### SET TASK:
Note how many lines hold "scene" and report that number by itself.
Start TASK INPUTS
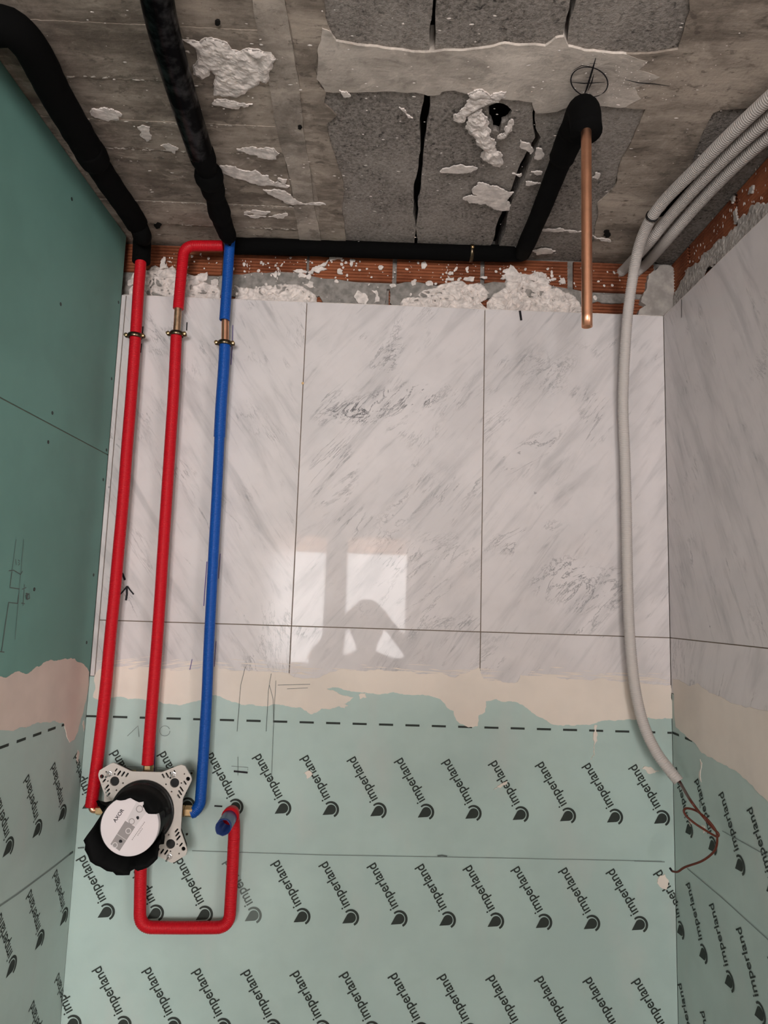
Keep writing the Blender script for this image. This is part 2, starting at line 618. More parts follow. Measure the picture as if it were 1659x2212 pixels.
End TASK INPUTS
Start TASK INPUTS
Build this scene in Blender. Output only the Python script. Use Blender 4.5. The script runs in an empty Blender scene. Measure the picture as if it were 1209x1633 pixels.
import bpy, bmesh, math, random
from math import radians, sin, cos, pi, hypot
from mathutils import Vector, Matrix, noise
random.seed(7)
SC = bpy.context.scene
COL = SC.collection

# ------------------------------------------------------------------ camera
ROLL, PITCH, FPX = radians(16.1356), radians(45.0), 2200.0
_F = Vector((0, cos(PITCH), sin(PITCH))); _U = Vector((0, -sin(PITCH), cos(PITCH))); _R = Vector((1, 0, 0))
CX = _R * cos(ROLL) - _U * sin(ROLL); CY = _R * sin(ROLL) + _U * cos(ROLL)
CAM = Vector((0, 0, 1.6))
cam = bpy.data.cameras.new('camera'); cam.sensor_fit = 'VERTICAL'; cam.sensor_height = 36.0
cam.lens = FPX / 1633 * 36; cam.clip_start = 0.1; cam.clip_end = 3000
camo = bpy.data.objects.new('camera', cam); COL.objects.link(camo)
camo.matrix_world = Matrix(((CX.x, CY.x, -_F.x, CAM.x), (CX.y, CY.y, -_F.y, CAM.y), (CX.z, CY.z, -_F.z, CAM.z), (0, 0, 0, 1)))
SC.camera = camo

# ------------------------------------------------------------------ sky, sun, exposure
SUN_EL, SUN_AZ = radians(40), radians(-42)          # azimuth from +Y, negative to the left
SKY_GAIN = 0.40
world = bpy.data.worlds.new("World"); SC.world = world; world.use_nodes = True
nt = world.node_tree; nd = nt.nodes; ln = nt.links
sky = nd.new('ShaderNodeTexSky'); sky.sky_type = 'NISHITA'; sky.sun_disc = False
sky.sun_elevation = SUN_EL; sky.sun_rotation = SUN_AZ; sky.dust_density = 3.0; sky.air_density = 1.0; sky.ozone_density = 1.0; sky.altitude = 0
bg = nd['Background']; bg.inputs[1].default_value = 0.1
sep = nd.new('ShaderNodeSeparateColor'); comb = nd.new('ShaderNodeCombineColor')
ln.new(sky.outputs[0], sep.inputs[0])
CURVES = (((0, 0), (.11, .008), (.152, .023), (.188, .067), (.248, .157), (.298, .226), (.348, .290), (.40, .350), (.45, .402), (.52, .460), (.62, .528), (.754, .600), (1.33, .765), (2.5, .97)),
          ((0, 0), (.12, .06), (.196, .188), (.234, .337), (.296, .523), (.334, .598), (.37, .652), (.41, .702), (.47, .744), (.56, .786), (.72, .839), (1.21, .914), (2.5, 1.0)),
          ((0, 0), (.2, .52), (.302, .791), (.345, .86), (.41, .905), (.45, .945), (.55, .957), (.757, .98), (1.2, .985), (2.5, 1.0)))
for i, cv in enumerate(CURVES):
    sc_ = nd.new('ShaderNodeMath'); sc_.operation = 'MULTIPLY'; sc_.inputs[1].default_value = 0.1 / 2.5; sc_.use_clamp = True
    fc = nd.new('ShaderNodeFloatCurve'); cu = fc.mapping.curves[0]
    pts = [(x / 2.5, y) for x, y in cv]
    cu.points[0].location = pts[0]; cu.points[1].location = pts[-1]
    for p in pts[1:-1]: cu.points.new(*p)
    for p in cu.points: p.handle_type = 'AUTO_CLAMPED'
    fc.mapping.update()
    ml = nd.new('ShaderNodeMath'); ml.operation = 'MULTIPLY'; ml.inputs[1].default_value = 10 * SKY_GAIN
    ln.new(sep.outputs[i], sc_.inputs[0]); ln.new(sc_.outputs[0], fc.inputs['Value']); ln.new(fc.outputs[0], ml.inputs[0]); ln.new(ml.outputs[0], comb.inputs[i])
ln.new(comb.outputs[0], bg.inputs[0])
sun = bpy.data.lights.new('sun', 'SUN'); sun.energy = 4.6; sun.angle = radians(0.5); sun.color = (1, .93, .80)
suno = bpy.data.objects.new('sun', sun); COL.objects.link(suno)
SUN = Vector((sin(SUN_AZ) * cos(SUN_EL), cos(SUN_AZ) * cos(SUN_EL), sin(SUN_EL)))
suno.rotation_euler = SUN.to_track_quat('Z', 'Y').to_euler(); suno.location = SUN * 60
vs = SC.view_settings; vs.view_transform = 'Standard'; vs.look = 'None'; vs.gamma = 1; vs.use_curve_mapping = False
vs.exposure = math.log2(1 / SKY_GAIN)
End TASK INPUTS
### IN RESPONSE:
2